Football: Helmet-to-helmet hits ain't nothing

Jan 7, 2011 at 3:24 pm

AT 0:06, YOU CAN HEAR THE HELMET-TO-HELMET IMPACT ...

This football season had plenty of talk about rules and concussions. It’s a serious issue: Plenty of quality NFL quarterbacks have had their careers cut short because of concussions, and even though “hard hits are part of the game,” after a weekend of brutal helmet-to-helmet hits on defenseless players this October, the mayhem had the football organization talking of cracking down on the foul, with talk of suspensions, ejections and even harsher punishments.

If some of this seems silly, it is. Football is a tough game, and people tune in with hopes of seeing Steeler James Harrison crush the heads of a couple Browns in one game. Heck, when Dunta Robinson was slammed by DeSean Jackson, you could hear the helmet crack on TV, the dramatic announcer crying out at the moment of impact. Footballers are our gladiators — hopefully, without the gore. Then again, when football gets bloody, that’s when the most sensible reforms are pushed through.

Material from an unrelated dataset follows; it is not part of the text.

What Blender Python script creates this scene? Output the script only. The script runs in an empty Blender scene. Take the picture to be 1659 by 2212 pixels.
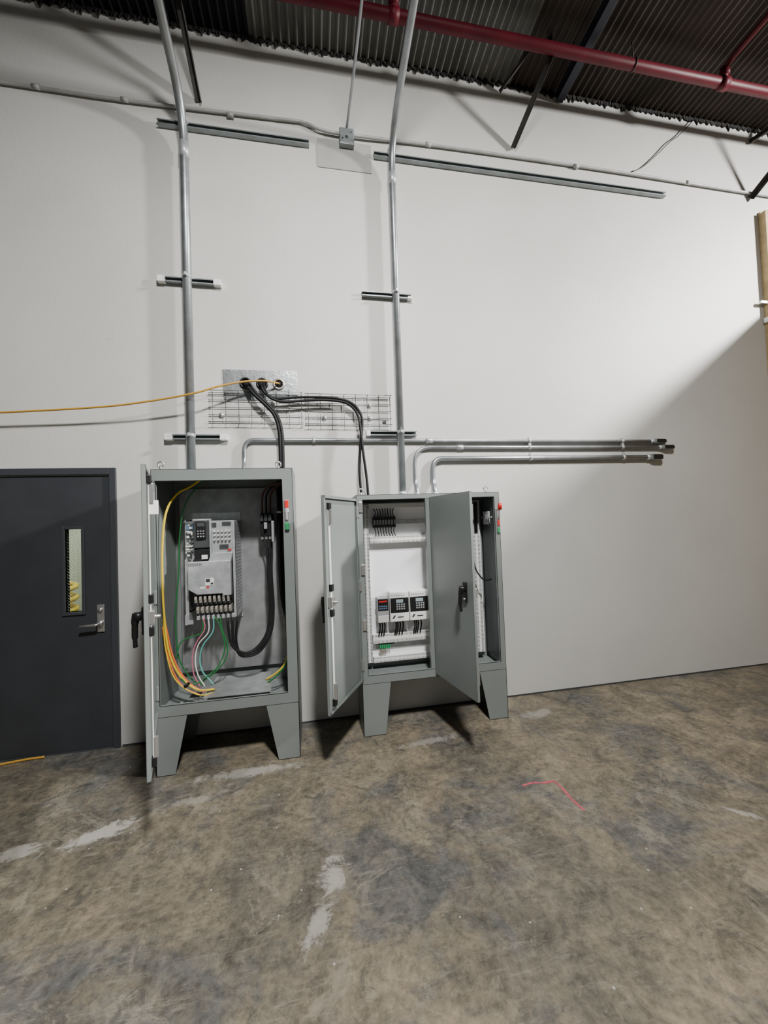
import bpy, math, random
from mathutils import Matrix, Vector
random.seed(7)
COL=bpy.context.scene.collection

# ------------------------------------------------------------------ materials
def mat(name,c,rough=.5,metal=0.,nscale=0.,namt=0.,bump=0.,c2=None,bscale=None,spec=.5):
    m=bpy.data.materials.new(name); m.use_nodes=True
    nt=m.node_tree; n=nt.nodes; l=nt.links
    b=n["Principled BSDF"]
    b.inputs["Roughness"].default_value=rough
    b.inputs["Metallic"].default_value=metal
    b.inputs["Specular IOR Level"].default_value=spec
    b.inputs["Base Color"].default_value=(*c,1)
    if nscale>0:
        tc=n.new("ShaderNodeTexCoord"); nz=n.new("ShaderNodeTexNoise")
        nz.inputs["Scale"].default_value=nscale; nz.inputs["Detail"].default_value=6
        l.new(tc.outputs["Object"],nz.inputs["Vector"])
        r=n.new("ShaderNodeValToRGB")
        d=c2 or tuple(max(0,x*(1-namt)) for x in c)
        r.color_ramp.elements[0].position=.3; r.color_ramp.elements[0].color=(*d,1)
        r.color_ramp.elements[1].position=.7; r.color_ramp.elements[1].color=(*c,1)
        l.new(nz.outputs["Fac"],r.inputs["Fac"]); l.new(r.outputs["Color"],b.inputs["Base Color"])
        if bump>0:
            nb=n.new("ShaderNodeTexNoise"); nb.inputs["Scale"].default_value=bscale or nscale*3
            nb.inputs["Detail"].default_value=5
            l.new(tc.outputs["Object"],nb.inputs["Vector"])
            bp=n.new("ShaderNodeBump"); bp.inputs["Strength"].default_value=bump; bp.inputs["Distance"].default_value=.01
            l.new(nb.outputs["Fac"],bp.inputs["Height"]); l.new(bp.outputs["Normal"],b.inputs["Normal"])
    return m

M_cab=mat("cabinet_grey_paint",(.205,.226,.221),.40,0,3,.10)
M_cabin=mat("cabinet_inside_paint",(.20,.22,.218),.45,0,3,.12)
M_white=mat("panel_white_paint",(.86,.87,.90),.4,0,2,.04)
M_duct=mat("wire_duct_white",(.80,.80,.79),.5)
M_slot=mat("duct_slot_shadow_gap",(.12,.12,.12),.8)
M_blk=mat("black_plastic",(.010,.010,.011),.4,spec=.4)
M_cable=mat("black_cable_jacket",(.008,.008,.009),.5,spec=.25)
M_dgrey=mat("dark_grey_plastic",(.045,.048,.052),.5)
M_grey=mat("grey_plastic",(.30,.31,.32),.5)
M_lgrey=mat("light_grey_plastic",(.60,.60,.59),.5)
M_galv=mat("galvanised_steel",(.62,.64,.66),.38,.5,18,.28,.15)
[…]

If this sounds like so much later-days speculating, as the season draws to a close, what got us thinking about it was reading Kate Buford’s excellent biography of sporting legend Jim Thorpe, Native American Son. Football or baseball, pentathlon or decathlon, the Indian-blooded Thorpe, known for his ability to mete out savage hits himself, was a colorful character who missed the sporting bonanza that started in the 1920s, and took a long, sad, boozy road down, briefly being hired by Harry Bennett’s goon squad at Ford’s Rouge complex before dying in a trailer park in 1953.

But not only is it the moving story of an early Olympic hero and mythical football great, it also chronicles how the rules of football changed in the 1900s and ’10s, becoming less a rugby scrum and more the game we know today. But what forced those changes? Mayhem. Bone-crushing, blood-spilling, back-breaking mayhem.

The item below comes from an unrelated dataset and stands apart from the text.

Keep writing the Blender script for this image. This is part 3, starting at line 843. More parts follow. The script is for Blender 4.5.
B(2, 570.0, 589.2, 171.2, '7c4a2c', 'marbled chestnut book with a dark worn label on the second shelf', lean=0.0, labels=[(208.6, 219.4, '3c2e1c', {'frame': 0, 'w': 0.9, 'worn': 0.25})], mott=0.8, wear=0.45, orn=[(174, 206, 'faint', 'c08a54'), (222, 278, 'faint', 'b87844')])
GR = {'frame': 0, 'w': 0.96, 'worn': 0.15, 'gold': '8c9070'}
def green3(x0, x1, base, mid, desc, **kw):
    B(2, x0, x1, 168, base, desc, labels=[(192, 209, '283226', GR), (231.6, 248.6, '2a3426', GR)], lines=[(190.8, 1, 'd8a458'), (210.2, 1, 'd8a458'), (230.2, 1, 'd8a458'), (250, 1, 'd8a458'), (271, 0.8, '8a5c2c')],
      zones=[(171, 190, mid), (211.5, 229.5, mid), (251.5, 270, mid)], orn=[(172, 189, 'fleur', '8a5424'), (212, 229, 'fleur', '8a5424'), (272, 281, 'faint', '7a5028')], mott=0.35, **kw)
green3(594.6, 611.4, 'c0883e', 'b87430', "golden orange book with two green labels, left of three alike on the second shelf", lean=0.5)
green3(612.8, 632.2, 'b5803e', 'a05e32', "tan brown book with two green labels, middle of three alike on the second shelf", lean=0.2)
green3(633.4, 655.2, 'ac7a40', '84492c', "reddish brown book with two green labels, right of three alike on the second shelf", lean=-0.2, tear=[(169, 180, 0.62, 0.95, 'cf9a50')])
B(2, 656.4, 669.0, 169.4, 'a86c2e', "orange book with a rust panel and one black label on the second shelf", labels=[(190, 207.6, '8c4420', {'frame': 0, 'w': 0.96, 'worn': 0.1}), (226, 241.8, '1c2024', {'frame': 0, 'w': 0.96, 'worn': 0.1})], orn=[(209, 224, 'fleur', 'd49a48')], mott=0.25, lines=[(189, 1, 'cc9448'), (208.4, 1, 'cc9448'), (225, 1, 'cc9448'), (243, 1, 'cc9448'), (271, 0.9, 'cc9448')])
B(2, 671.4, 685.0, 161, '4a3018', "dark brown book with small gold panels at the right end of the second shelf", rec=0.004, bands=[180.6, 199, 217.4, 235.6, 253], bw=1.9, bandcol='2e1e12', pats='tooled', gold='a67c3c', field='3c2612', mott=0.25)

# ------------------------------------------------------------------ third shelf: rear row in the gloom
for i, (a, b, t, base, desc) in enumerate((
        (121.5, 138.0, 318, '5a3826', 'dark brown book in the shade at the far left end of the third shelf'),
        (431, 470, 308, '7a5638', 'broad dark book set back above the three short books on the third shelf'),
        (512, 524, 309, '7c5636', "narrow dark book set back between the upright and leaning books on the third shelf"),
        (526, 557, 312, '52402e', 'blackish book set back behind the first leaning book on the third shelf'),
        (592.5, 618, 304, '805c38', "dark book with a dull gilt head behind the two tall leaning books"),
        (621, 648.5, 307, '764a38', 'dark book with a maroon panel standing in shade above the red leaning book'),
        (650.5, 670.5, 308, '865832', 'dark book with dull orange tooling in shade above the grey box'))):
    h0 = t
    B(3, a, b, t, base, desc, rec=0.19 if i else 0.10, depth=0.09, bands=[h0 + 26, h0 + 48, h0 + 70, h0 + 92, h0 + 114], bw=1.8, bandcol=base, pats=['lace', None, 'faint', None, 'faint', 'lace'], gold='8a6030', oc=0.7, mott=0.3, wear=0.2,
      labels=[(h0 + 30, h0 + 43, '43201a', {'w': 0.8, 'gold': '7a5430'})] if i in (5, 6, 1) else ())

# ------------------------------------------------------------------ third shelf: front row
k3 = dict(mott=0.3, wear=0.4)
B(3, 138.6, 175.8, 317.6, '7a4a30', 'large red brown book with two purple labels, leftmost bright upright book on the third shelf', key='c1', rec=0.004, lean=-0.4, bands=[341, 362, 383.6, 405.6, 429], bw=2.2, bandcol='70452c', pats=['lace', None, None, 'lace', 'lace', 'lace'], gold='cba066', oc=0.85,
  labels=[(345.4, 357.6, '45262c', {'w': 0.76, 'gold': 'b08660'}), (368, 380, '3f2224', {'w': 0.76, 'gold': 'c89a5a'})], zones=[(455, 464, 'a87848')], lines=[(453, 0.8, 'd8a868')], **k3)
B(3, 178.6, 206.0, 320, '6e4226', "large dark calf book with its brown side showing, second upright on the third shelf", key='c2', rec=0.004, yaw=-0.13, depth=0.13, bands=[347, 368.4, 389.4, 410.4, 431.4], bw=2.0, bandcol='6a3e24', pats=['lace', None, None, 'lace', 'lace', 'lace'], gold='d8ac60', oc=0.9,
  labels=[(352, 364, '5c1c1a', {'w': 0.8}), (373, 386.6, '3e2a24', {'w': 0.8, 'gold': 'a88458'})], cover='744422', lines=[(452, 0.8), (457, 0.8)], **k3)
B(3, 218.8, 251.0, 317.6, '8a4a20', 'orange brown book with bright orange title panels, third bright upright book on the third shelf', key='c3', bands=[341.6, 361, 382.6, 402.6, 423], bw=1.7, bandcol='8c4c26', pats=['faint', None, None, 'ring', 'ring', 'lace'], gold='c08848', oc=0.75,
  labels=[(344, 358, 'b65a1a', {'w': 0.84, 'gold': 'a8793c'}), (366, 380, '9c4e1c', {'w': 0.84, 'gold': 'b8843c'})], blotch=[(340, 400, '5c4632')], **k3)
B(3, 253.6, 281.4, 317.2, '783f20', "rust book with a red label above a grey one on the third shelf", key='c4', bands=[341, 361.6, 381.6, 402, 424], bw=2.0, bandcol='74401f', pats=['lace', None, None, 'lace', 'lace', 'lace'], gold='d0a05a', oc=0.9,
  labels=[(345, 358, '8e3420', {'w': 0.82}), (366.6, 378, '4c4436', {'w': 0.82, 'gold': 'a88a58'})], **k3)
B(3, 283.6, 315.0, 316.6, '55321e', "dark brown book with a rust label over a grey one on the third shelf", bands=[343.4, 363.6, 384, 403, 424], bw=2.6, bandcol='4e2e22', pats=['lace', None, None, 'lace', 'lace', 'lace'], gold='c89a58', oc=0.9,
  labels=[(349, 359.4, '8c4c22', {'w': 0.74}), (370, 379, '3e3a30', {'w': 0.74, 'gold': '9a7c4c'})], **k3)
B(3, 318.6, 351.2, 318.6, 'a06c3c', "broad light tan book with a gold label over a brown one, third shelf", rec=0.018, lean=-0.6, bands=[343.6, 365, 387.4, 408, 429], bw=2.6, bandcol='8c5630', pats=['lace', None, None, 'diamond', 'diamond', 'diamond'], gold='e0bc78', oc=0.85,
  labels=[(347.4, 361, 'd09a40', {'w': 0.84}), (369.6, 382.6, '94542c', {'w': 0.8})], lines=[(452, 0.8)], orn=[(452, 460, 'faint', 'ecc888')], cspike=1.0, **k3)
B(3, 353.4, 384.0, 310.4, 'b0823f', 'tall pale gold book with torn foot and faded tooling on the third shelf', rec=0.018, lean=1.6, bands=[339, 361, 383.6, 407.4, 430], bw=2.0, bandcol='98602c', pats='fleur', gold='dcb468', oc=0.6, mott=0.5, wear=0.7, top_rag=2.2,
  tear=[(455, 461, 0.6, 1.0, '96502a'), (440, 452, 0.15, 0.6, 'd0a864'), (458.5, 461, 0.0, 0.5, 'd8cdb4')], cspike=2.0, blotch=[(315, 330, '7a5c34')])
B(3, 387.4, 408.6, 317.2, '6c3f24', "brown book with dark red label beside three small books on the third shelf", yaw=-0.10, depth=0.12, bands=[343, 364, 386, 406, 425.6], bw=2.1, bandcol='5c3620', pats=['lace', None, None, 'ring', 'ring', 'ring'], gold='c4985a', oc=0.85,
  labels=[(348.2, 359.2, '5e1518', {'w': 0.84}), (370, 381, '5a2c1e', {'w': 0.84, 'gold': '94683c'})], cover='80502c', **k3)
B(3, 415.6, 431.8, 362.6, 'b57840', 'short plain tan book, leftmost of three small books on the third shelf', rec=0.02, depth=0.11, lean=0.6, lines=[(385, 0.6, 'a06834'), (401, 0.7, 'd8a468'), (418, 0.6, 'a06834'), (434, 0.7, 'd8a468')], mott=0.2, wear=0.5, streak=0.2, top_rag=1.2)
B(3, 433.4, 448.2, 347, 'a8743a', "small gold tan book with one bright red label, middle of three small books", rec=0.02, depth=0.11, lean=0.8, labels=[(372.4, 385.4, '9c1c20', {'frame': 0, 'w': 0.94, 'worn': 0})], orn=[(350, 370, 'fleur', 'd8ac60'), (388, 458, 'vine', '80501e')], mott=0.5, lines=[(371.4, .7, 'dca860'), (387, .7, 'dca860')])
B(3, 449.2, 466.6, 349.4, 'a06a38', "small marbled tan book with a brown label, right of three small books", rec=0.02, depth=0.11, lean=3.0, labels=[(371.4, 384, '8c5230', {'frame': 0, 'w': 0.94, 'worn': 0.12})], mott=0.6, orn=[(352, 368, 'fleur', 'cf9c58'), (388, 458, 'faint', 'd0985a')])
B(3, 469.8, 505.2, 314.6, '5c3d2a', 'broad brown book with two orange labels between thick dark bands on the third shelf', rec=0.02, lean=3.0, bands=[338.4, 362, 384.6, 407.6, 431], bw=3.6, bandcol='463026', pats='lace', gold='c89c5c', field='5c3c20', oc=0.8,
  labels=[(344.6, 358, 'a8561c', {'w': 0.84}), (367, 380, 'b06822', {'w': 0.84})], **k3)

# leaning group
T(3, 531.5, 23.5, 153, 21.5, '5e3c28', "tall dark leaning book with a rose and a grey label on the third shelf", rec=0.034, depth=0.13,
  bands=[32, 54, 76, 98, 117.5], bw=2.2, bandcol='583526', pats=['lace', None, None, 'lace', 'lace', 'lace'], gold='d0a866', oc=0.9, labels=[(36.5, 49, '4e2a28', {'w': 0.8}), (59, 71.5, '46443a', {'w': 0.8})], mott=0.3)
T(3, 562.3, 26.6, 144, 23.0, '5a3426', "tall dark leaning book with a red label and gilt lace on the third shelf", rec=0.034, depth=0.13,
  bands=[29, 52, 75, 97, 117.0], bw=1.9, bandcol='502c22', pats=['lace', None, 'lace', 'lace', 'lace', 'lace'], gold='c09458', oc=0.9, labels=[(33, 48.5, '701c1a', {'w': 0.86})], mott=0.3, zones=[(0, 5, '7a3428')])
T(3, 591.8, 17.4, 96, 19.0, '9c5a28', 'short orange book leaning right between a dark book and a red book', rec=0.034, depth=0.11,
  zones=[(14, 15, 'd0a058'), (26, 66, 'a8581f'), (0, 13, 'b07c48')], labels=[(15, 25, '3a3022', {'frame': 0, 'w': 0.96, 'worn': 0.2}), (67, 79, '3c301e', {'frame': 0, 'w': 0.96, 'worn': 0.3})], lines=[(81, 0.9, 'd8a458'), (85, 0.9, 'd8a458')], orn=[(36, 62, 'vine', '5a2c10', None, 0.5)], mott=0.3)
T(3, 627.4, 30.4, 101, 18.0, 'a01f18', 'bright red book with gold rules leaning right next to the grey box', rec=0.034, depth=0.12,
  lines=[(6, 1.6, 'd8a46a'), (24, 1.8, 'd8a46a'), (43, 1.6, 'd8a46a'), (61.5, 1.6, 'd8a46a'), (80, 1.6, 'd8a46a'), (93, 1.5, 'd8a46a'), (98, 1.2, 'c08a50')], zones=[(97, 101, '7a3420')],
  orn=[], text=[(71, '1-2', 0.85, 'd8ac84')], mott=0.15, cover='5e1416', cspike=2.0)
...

To get a handle on it is not to speak of hits or concussions but of crippling injuries and death on the gridiron. To quote Buford’s book (our emphasis added):

“Prompted by thirty-six fatalities during the 1909 season, new rules had been put in place in 1910 that laid the foundation of the modern game: four fifteen-minute quarters; seven men back again on the scrimmage line; substitutions allowed; elimination once and for all of mass rugbylike scrums pushing the ball carrier forward.”

Thirty-six freakin' fatalities? Looking back 100 years, that cheap hit on Todd Heap doesn’t look so bad anymore, does it?